I bought a microwave, a toaster, a wooden spoon and few other little bits and pieces I needed in the kitchen. I really wish I’d packed my beautiful wooden chopping boards… And I made rizogalo and pumpkin soup yesterday. Yum.

I went to the only place on Paros which sells asian suppies and bought stuff to make a green curry and paid 32 euros for things I’d have paid $20 for in Australia… You know, extravagant stuff like green curry paste, soy sauce, egg noodles, basmati rice and other such exotic and wildly expensive luxuries.

I became disillusioned at the money offered for work here as opposed to what it costs to live. For instance I found out that its common for jobs to pay approximately the price of a cup of coffee per hour. Now go work that out. You have to work over 3 hours for a pizza…

In order to make ends meet you either have to work all the time, or eat very little. Forget having a phone or internet or power. How do people do it?

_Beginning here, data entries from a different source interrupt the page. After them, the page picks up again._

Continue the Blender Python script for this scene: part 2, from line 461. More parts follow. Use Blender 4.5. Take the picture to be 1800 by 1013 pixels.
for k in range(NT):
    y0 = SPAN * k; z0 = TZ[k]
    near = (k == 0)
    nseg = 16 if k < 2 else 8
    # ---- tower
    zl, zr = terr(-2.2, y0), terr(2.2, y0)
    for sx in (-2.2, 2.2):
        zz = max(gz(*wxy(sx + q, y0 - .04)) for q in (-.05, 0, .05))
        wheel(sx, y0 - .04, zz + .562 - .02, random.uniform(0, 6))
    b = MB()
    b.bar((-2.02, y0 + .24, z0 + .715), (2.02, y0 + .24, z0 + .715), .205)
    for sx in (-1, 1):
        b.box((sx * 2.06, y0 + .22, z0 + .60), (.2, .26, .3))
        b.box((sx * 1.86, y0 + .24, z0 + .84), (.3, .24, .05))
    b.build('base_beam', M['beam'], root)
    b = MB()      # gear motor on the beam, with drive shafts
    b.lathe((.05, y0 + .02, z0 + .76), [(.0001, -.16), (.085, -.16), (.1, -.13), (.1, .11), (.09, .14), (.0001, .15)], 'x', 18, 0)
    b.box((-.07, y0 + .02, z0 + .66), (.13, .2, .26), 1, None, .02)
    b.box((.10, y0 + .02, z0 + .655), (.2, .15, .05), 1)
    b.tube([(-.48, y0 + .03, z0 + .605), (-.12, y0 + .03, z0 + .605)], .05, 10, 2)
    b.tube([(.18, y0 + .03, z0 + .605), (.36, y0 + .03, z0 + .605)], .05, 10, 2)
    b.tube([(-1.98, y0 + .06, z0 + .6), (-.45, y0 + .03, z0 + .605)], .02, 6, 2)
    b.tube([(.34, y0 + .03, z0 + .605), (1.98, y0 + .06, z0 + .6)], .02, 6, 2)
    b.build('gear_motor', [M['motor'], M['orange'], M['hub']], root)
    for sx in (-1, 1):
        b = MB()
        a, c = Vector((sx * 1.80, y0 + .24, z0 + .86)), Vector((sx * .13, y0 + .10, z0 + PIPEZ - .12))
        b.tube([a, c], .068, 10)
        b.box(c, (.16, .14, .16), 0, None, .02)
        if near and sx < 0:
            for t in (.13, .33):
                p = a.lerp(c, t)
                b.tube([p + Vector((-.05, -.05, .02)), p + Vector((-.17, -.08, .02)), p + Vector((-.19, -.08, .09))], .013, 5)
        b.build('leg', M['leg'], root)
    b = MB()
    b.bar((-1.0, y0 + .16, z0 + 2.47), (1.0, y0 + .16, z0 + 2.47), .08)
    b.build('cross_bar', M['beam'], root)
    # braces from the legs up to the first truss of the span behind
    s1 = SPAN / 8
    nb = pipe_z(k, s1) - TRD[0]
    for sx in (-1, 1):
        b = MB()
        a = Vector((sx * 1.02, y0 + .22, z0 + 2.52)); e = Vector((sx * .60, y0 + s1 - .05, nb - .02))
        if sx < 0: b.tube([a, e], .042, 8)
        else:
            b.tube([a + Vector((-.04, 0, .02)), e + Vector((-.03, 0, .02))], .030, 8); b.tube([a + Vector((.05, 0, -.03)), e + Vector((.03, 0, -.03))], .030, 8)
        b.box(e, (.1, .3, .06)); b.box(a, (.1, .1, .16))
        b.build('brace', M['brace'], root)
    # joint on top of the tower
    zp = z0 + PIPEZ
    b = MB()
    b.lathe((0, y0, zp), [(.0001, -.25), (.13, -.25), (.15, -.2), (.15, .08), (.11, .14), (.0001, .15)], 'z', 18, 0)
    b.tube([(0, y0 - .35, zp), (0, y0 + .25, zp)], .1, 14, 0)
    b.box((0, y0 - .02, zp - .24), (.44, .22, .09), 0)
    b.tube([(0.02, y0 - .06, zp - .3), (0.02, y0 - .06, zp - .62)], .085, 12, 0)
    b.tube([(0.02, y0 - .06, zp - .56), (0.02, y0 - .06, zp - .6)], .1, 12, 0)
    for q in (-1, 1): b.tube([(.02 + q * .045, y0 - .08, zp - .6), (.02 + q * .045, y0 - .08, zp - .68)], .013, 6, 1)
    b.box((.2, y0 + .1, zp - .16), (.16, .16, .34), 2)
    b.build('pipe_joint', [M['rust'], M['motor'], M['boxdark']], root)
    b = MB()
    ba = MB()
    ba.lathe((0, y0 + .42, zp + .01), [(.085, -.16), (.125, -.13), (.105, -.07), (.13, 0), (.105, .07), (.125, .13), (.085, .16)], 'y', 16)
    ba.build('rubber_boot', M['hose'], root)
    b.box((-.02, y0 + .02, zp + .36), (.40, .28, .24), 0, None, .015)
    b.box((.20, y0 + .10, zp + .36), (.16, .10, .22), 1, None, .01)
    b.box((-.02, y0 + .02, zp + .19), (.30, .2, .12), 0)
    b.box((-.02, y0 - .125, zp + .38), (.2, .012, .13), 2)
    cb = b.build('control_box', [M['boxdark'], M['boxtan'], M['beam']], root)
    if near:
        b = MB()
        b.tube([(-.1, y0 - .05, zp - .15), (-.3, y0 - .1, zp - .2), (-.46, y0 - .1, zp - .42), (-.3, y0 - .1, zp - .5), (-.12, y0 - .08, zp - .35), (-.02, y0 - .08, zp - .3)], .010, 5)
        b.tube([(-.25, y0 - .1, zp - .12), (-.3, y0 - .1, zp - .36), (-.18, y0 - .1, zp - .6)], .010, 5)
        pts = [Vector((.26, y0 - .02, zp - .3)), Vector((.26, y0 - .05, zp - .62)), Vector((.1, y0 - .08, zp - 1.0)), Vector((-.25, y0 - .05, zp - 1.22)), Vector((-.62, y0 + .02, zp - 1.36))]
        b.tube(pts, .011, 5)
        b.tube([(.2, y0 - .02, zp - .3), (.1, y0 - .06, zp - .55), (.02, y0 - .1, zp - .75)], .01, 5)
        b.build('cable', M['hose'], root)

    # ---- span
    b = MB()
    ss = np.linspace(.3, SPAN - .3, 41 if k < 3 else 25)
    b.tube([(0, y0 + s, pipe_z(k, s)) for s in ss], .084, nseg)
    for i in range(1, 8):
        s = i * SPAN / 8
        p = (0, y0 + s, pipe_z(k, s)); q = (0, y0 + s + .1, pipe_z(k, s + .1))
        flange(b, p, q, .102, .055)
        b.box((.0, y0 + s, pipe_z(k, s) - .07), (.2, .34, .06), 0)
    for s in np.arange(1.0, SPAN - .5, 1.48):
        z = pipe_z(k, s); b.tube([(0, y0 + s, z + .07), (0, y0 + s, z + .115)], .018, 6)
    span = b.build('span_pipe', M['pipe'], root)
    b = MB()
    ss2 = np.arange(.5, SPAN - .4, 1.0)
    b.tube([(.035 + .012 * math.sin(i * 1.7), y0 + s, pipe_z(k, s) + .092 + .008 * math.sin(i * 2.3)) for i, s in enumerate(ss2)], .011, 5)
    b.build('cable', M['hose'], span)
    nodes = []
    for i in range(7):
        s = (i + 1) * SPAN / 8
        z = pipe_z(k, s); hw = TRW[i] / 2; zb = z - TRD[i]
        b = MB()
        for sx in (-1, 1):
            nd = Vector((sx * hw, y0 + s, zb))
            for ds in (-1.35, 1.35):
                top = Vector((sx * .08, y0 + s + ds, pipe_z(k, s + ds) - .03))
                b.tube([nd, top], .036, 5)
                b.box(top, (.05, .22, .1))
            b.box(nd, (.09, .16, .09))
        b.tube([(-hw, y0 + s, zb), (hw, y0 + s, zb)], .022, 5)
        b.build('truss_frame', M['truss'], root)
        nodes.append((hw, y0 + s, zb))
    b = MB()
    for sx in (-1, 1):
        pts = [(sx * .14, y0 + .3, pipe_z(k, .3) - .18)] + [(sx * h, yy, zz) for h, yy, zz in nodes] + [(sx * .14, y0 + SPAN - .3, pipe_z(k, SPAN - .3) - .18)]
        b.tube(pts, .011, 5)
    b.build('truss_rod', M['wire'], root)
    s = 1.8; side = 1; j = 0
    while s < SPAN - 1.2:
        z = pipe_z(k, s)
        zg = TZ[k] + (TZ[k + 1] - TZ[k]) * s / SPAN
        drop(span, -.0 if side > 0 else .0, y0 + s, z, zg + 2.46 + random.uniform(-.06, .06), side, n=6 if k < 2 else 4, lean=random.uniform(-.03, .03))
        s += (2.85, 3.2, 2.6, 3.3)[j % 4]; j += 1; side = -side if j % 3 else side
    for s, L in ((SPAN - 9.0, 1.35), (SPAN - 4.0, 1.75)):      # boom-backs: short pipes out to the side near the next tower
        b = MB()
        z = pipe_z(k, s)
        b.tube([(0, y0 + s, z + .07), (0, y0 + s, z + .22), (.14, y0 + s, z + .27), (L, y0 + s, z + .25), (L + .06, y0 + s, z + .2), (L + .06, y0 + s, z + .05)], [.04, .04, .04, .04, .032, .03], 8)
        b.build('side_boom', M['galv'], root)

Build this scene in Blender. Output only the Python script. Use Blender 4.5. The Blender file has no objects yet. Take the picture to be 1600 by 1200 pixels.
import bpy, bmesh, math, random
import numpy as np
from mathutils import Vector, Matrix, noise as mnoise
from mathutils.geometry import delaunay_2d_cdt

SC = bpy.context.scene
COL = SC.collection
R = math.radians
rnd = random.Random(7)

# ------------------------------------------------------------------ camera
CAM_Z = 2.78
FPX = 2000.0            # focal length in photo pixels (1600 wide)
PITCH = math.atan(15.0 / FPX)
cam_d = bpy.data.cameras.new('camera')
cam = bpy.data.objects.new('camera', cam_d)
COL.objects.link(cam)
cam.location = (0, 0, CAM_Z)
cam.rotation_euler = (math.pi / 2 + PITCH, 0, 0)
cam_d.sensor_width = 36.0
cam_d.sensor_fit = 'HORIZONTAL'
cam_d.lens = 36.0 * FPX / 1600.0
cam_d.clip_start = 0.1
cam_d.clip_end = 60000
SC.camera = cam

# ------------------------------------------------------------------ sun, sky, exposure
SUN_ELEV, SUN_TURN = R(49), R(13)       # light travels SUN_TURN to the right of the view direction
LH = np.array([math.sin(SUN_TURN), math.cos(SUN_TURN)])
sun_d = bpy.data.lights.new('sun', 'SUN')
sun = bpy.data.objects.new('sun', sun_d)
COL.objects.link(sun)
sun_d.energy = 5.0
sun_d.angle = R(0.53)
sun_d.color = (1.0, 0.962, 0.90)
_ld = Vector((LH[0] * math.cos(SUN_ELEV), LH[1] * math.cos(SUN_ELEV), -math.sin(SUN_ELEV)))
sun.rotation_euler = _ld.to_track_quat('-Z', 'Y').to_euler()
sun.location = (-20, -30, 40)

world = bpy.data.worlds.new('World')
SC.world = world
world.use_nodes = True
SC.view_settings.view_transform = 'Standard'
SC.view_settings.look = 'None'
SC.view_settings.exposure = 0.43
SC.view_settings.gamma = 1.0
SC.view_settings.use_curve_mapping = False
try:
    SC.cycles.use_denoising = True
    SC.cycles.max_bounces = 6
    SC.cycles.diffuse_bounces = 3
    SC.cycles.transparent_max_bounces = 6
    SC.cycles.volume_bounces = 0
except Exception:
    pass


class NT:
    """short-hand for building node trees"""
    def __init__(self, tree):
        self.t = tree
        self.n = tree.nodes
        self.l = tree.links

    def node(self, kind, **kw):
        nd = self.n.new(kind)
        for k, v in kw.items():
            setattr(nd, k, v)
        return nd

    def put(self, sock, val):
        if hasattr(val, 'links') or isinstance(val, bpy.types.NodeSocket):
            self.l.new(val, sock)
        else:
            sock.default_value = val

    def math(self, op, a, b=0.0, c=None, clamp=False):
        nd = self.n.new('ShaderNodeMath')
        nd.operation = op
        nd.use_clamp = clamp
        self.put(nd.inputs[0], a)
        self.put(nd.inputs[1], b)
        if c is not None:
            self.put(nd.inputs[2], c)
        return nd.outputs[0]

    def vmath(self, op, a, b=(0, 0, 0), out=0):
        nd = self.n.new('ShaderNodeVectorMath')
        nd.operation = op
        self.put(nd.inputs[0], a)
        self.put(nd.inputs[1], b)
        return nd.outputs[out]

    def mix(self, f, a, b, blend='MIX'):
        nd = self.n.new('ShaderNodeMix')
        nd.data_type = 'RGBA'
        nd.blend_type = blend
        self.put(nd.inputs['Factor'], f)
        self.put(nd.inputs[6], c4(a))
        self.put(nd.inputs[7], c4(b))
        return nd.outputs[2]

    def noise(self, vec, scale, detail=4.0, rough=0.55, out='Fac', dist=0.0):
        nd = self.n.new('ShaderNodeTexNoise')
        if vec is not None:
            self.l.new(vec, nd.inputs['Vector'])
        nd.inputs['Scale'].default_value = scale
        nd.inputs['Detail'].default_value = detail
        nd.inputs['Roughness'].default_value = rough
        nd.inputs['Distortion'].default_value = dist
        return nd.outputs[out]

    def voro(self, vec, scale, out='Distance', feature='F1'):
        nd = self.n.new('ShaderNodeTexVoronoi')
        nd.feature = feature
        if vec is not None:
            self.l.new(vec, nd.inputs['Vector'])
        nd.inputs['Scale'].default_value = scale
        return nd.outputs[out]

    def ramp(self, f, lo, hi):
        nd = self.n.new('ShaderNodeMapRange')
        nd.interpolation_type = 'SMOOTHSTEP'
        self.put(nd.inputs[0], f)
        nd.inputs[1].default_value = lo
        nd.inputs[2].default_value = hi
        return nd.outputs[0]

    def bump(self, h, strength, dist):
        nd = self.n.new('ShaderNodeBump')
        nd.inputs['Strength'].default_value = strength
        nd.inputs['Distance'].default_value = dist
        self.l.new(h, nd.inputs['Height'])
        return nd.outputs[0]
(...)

I went and asked about getting a permit to sell my own stuff in a stall over summer. I mean, I’ve done markets many times in Australia, how hard can it be?

The answer is: very hard.

Apparently this is the procedure:

1. I have to get in touch with the Ministry of Finance and Development (growth?) in Athens in order obtain a certificate of handicraft ability (or whatever that translates to properly). Whatever the correct translation would be, what it means in essence is that I need to get my degree from Australia recognised in Greece (obviously at some cost), which might necessitate I do some kind of exam in Athens (or, wonders never cease, maybe on skype) to prove that I’m an artist and make/do the things I claim to do…

WTF?

2. Get a tax number (got that)

3. Register a business (which makes sense since I’d have to give invoices for the things I sell …)* – at a market stall? Still… ok, go with that…

4. Apply to the local council for a permit for ‘outdoor sales’, which needs to go though the local committee (which includes the store owners committee). Applications for those licenses must be submitted from October till January so I’m already too late for 2019. Its illegal to just set up and sell, I’d have my stuff confiscated if I didn’t have a license and face hefty fines.

However, even if I do all the above, I have a 95% chance of getting knocked back. They just don’t give licenses for that kind of thing cause shop owners don’t want the competition.

They only granted ONE artist license this year and that was for a portrait artist working on the spot.

*If I get the business registration, I can sell to shops or through shops but I need a business number in order to give out invoices. Of course then I have to pay 185 euro a month for insurance plus at least 50 a month to an accountant to keep my books… whether I’m working or not.

I feel like one of those moles you wack at fairground games. Seriously.

So now I’m back to polishing up my resume in order to apply for a job to work for a coffee an hour. If I’m lucky I might even get a job that pays for 1.25 coffees and hour! Yippee!